Output the data exactly, with every line intact.
--- Start of Information shown ---
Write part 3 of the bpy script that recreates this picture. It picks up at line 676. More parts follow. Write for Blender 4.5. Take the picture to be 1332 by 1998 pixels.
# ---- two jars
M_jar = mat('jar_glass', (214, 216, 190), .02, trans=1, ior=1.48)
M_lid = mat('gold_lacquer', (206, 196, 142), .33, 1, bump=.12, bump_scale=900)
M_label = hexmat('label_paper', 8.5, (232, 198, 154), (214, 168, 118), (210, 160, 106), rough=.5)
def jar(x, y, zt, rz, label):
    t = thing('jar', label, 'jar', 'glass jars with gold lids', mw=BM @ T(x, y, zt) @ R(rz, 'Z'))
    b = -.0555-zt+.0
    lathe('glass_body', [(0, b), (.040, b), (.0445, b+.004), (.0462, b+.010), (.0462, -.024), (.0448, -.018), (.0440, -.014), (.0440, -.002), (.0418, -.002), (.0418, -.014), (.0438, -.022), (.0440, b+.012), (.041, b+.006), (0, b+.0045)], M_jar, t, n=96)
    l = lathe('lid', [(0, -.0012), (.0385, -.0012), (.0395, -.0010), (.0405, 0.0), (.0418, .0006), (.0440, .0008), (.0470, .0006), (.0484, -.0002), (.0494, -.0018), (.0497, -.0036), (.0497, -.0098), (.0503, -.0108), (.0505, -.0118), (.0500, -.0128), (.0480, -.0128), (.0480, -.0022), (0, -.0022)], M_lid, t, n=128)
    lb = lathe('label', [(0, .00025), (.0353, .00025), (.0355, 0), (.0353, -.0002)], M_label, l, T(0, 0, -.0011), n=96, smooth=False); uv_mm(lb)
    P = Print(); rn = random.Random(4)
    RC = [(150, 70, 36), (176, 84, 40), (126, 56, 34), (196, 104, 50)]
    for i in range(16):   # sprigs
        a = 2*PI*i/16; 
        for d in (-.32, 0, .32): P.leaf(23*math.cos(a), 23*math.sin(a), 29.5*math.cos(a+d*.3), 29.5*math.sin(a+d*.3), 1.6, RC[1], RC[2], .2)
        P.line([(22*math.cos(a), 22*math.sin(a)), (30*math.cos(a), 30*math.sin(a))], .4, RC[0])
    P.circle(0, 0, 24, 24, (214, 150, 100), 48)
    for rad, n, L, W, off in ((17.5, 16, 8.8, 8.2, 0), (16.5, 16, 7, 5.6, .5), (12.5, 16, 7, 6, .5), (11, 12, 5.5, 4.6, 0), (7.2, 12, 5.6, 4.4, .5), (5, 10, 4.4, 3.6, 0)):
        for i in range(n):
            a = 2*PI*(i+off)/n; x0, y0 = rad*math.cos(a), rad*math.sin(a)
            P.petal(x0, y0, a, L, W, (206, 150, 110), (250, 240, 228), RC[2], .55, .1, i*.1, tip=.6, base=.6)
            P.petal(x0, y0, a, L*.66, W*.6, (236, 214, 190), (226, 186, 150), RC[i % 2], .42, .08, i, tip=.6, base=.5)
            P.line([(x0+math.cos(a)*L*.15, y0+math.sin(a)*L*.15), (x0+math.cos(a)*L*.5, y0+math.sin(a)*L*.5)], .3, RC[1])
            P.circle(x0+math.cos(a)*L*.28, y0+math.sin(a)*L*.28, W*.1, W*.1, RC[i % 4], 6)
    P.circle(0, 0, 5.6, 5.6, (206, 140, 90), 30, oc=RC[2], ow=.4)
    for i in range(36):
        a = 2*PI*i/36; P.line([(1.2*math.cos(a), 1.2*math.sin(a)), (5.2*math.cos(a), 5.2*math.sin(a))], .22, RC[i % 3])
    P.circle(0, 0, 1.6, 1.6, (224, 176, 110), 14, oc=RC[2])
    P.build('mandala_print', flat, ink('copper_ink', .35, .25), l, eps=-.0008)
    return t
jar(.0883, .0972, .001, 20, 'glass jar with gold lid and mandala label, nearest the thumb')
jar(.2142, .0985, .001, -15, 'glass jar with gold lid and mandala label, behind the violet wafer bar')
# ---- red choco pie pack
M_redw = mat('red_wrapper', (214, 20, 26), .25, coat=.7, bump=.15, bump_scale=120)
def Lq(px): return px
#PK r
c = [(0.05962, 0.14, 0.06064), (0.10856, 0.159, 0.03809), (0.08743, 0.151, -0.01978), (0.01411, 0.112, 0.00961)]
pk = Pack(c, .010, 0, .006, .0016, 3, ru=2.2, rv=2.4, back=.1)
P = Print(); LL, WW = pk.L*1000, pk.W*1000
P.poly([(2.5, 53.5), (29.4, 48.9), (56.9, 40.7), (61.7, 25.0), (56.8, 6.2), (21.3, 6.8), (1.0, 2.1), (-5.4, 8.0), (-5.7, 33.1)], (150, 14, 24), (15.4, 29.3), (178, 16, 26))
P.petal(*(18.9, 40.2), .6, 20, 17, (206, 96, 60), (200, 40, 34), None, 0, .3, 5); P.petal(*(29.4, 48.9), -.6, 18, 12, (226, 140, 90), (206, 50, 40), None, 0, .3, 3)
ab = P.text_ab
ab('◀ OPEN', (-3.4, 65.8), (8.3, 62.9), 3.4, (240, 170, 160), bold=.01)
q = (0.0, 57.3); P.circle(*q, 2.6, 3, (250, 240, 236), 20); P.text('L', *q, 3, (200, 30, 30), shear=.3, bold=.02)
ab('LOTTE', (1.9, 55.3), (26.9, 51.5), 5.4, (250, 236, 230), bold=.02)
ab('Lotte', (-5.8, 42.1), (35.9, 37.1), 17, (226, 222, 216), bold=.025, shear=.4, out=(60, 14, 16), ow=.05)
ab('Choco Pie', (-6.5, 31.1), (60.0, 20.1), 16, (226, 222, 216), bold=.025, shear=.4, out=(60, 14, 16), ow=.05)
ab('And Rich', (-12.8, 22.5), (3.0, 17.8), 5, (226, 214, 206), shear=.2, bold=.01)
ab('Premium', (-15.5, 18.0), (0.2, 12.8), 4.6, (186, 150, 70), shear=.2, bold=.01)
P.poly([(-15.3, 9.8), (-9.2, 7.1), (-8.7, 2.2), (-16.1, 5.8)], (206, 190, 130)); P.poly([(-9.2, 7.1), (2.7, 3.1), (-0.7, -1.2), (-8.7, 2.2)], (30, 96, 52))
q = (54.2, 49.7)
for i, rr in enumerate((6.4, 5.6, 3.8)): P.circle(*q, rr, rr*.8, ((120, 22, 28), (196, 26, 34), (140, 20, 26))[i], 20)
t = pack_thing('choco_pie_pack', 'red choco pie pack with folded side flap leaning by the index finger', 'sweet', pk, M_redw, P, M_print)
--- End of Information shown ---
§ Worked solution:
Write part 3 of the bpy script that recreates this picture. It picks up at line 676. More parts follow. Write for Blender 4.5. Take the picture to be 1332 by 1998 pixels.
# ---- two jars
M_jar = mat('jar_glass', (214, 216, 190), .02, trans=1, ior=1.48)
M_lid = mat('gold_lacquer', (206, 196, 142), .33, 1, bump=.12, bump_scale=900)
M_label = hexmat('label_paper', 8.5, (232, 198, 154), (214, 168, 118), (210, 160, 106), rough=.5)
def jar(x, y, zt, rz, label):
    t = thing('jar', label, 'jar', 'glass jars with gold lids', mw=BM @ T(x, y, zt) @ R(rz, 'Z'))
    b = -.0555-zt+.0
    lathe('glass_body', [(0, b), (.040, b), (.0445, b+.004), (.0462, b+.010), (.0462, -.024), (.0448, -.018), (.0440, -.014), (.0440, -.002), (.0418, -.002), (.0418, -.014), (.0438, -.022), (.0440, b+.012), (.041, b+.006), (0, b+.0045)], M_jar, t, n=96)
    l = lathe('lid', [(0, -.0012), (.0385, -.0012), (.0395, -.0010), (.0405, 0.0), (.0418, .0006), (.0440, .0008), (.0470, .0006), (.0484, -.0002), (.0494, -.0018), (.0497, -.0036), (.0497, -.0098), (.0503, -.0108), (.0505, -.0118), (.0500, -.0128), (.0480, -.0128), (.0480, -.0022), (0, -.0022)], M_lid, t, n=128)
    lb = lathe('label', [(0, .00025), (.0353, .00025), (.0355, 0), (.0353, -.0002)], M_label, l, T(0, 0, -.0011), n=96, smooth=False); uv_mm(lb)
    P = Print(); rn = random.Random(4)
    RC = [(150, 70, 36), (176, 84, 40), (126, 56, 34), (196, 104, 50)]
    for i in range(16):   # sprigs
        a = 2*PI*i/16; 
        for d in (-.32, 0, .32): P.leaf(23*math.cos(a), 23*math.sin(a), 29.5*math.cos(a+d*.3), 29.5*math.sin(a+d*.3), 1.6, RC[1], RC[2], .2)
        P.line([(22*math.cos(a), 22*math.sin(a)), (30*math.cos(a), 30*math.sin(a))], .4, RC[0])
    P.circle(0, 0, 24, 24, (214, 150, 100), 48)
    for rad, n, L, W, off in ((17.5, 16, 8.8, 8.2, 0), (16.5, 16, 7, 5.6, .5), (12.5, 16, 7, 6, .5), (11, 12, 5.5, 4.6, 0), (7.2, 12, 5.6, 4.4, .5), (5, 10, 4.4, 3.6, 0)):
        for i in range(n):
            a = 2*PI*(i+off)/n; x0, y0 = rad*math.cos(a), rad*math.sin(a)
            P.petal(x0, y0, a, L, W, (206, 150, 110), (250, 240, 228), RC[2], .55, .1, i*.1, tip=.6, base=.6)
            P.petal(x0, y0, a, L*.66, W*.6, (236, 214, 190), (226, 186, 150), RC[i % 2], .42, .08, i, tip=.6, base=.5)
            P.line([(x0+math.cos(a)*L*.15, y0+math.sin(a)*L*.15), (x0+math.cos(a)*L*.5, y0+math.sin(a)*L*.5)], .3, RC[1])
            P.circle(x0+math.cos(a)*L*.28, y0+math.sin(a)*L*.28, W*.1, W*.1, RC[i % 4], 6)
    P.circle(0, 0, 5.6, 5.6, (206, 140, 90), 30, oc=RC[2], ow=.4)
    for i in range(36):
        a = 2*PI*i/36; P.line([(1.2*math.cos(a), 1.2*math.sin(a)), (5.2*math.cos(a), 5.2*math.sin(a))], .22, RC[i % 3])
    P.circle(0, 0, 1.6, 1.6, (224, 176, 110), 14, oc=RC[2])
    P.build('mandala_print', flat, ink('copper_ink', .35, .25), l, eps=-.0008)
    return t
jar(.0883, .0972, .001, 20, 'glass jar with gold lid and mandala label, nearest the thumb')
jar(.2142, .0985, .001, -15, 'glass jar with gold lid and mandala label, behind the violet wafer bar')
# ---- red choco pie pack
M_redw = mat('red_wrapper', (214, 20, 26), .25, coat=.7, bump=.15, bump_scale=120)
def Lq(px): return px
#PK r
c = [(0.05962, 0.14, 0.06064), (0.10856, 0.159, 0.03809), (0.08743, 0.151, -0.01978), (0.01411, 0.112, 0.00961)]
pk = Pack(c, .010, 0, .006, .0016, 3, ru=2.2, rv=2.4, back=.1)
P = Print(); LL, WW = pk.L*1000, pk.W*1000
P.poly([(2.5, 53.5), (29.4, 48.9), (56.9, 40.7), (61.7, 25.0), (56.8, 6.2), (21.3, 6.8), (1.0, 2.1), (-5.4, 8.0), (-5.7, 33.1)], (150, 14, 24), (15.4, 29.3), (178, 16, 26))
P.petal(*(18.9, 40.2), .6, 20, 17, (206, 96, 60), (200, 40, 34), None, 0, .3, 5); P.petal(*(29.4, 48.9), -.6, 18, 12, (226, 140, 90), (206, 50, 40), None, 0, .3, 3)
ab = P.text_ab
ab('◀ OPEN', (-3.4, 65.8), (8.3, 62.9), 3.4, (240, 170, 160), bold=.01)
q = (0.0, 57.3); P.circle(*q, 2.6, 3, (250, 240, 236), 20); P.text('L', *q, 3, (200, 30, 30), shear=.3, bold=.02)
ab('LOTTE', (1.9, 55.3), (26.9, 51.5), 5.4, (250, 236, 230), bold=.02)
ab('Lotte', (-5.8, 42.1), (35.9, 37.1), 17, (226, 222, 216), bold=.025, shear=.4, out=(60, 14, 16), ow=.05)
ab('Choco Pie', (-6.5, 31.1), (60.0, 20.1), 16, (226, 222, 216), bold=.025, shear=.4, out=(60, 14, 16), ow=.05)
ab('And Rich', (-12.8, 22.5), (3.0, 17.8), 5, (226, 214, 206), shear=.2, bold=.01)
ab('Premium', (-15.5, 18.0), (0.2, 12.8), 4.6, (186, 150, 70), shear=.2, bold=.01)
P.poly([(-15.3, 9.8), (-9.2, 7.1), (-8.7, 2.2), (-16.1, 5.8)], (206, 190, 130)); P.poly([(-9.2, 7.1), (2.7, 3.1), (-0.7, -1.2), (-8.7, 2.2)], (30, 96, 52))
q = (54.2, 49.7)
for i, rr in enumerate((6.4, 5.6, 3.8)): P.circle(*q, rr, rr*.8, ((120, 22, 28), (196, 26, 34), (140, 20, 26))[i], 20)
t = pack_thing('choco_pie_pack', 'red choco pie pack with folded side flap leaning by the index finger', 'sweet', pk, M_redw, P, M_print)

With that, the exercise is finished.